It would seem that Volkswagen employees aren’t the only German workers worried about what the EV transition will mean for them. Bosch employees across the country protested in the face of looming job cuts.
According to the IG Metall union, around 3000 workers at Europe’s largest auto part manufacturer launched a protest at the Bosch plan in Buehl. They were joined by strikes at the company’s Munich and Arnstadt plants.
All three plants are on the receiving end of hefty job losses. The Buehl plant will see 1,000 workers made redundant by 2025 as a result of relocations, cuts, or new hires. The Arnstadt plant employs 100 workers, all of whom may be left without a job — the factory makes generator regulators, which is a part that will be absent from EVs and is due to close before the end of 2021 due to a lack of demand. And, at Munich, around 250 jobs could be relocated abroad, although no final decision has been made.
Read: EVs Could Save The Planet, But Who’ll Save the ICE-Industry Jobs?
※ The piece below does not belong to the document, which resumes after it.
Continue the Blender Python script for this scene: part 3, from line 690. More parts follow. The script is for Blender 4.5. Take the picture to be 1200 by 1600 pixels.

The plans are due to the global shift towards electric vehicle manufacture, with the company stating that it needs to adapt to changing demands. Speaking to Reuters, a spokesperson for Bosch, said: “Our aim is always to design measures in dialogue with social representatives with the aim of exhausting all opportunities for continued employment… while also pointing towards opportunities for new employment outside the company.”
But Frank Sell, head of the works council for Bosch’s mobility solutions division, stated that “Nobody denies that structural change at Bosch requires great effort. But the transformation must be fair and have workers in focus.”
Earlier this year, Bosch’s CEO, Volkmar Denner, heavily criticized the EU’s plans to effectively kill off the internal combustion engine. At the time, he highlighted the risk that the EU’s EV-focused drive ignores the possibility of resultant unemployment.